--- BEGIN Source material ---

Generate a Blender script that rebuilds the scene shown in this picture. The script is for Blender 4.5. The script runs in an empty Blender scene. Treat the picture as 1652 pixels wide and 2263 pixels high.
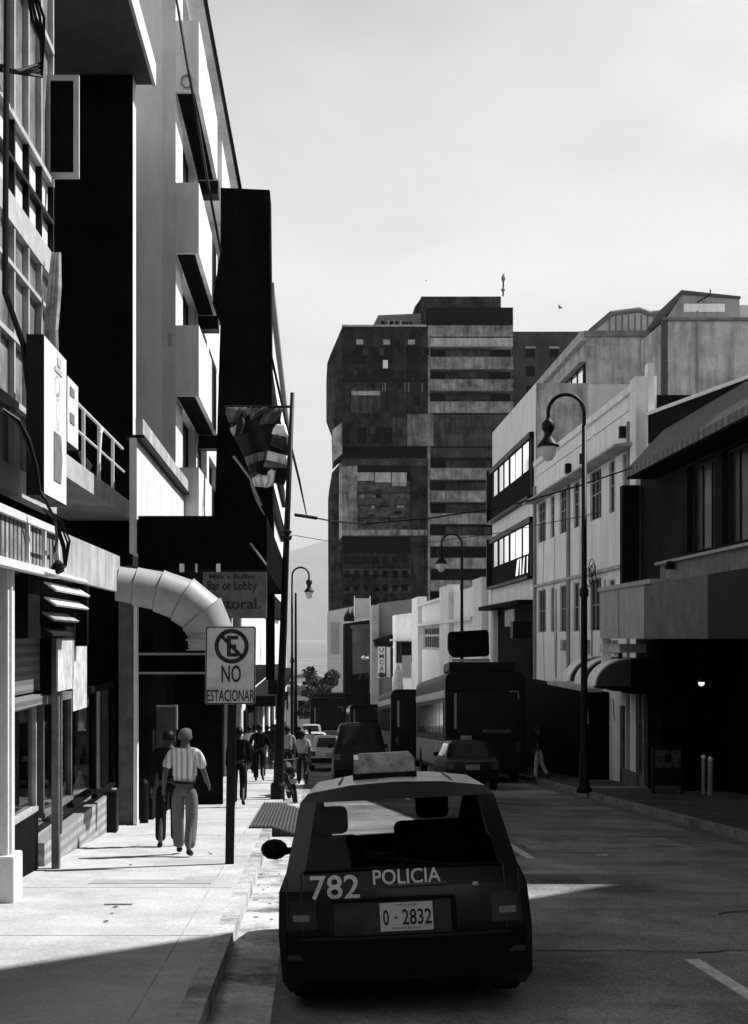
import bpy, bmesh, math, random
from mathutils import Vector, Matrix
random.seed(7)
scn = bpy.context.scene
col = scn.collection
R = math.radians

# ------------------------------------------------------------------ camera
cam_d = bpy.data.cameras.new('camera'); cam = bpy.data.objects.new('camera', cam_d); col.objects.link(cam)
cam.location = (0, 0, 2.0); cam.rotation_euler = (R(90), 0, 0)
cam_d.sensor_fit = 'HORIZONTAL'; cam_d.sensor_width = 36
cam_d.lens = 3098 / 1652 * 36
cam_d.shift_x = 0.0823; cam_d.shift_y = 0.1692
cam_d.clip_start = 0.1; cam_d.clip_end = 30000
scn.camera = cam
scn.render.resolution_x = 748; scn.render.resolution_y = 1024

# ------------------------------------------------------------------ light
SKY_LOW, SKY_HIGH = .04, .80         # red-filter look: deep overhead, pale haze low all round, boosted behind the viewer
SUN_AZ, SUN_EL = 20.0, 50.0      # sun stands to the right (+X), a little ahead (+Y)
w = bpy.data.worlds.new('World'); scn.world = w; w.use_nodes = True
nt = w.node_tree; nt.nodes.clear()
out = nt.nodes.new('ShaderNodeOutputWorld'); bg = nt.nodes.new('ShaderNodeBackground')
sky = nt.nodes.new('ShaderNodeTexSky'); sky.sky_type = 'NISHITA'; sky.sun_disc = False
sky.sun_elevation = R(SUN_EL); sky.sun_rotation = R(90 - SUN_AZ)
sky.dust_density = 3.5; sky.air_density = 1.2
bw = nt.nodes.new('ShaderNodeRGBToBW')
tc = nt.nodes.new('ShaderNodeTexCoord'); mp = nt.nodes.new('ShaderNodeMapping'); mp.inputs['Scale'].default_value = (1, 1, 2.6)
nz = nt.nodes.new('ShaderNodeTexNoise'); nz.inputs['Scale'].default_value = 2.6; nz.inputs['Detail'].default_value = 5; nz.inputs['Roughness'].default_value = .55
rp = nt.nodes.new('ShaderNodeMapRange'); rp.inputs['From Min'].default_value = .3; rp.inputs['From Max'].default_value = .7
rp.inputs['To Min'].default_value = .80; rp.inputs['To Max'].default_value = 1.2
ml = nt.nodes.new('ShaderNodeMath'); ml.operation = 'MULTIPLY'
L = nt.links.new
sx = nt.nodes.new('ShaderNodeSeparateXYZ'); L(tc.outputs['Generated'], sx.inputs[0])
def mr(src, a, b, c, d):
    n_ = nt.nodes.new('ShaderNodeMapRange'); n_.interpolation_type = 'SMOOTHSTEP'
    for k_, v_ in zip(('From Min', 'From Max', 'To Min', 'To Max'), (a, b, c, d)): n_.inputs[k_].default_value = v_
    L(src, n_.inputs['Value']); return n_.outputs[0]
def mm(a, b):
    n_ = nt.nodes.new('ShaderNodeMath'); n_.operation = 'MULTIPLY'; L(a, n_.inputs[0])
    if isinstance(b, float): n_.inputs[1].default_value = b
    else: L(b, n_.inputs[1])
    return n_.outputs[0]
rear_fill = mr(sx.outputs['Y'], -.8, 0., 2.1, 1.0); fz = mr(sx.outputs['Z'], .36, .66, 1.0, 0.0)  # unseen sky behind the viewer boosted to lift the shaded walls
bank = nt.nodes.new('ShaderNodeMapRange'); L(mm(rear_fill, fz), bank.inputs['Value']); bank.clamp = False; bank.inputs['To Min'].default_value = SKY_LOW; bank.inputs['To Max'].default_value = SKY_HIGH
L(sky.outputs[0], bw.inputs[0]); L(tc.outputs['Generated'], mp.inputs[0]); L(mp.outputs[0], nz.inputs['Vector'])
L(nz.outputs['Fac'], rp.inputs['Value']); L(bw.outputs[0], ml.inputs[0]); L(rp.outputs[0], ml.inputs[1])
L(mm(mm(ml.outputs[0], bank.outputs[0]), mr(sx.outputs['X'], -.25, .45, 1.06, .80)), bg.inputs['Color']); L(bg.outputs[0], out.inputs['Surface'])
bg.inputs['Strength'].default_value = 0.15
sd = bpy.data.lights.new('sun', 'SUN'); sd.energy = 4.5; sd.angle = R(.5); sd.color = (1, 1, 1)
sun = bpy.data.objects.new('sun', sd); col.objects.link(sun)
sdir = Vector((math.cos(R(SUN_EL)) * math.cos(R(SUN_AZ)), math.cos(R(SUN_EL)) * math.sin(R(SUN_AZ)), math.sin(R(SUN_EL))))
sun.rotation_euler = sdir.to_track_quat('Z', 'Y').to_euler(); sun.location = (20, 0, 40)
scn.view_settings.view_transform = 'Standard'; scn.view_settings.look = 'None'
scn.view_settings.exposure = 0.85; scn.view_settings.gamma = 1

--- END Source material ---

Written task |
Only the lines from the top of the data through the line with "R = math.radians" should be quoted, exactly and with both ends kept; skip the pictures.

Final result |
Generate a Blender script that rebuilds the scene shown in this picture. The script is for Blender 4.5. The script runs in an empty Blender scene. Treat the picture as 1652 pixels wide and 2263 pixels high.
import bpy, bmesh, math, random
from mathutils import Vector, Matrix
random.seed(7)
scn = bpy.context.scene
col = scn.collection
R = math.radians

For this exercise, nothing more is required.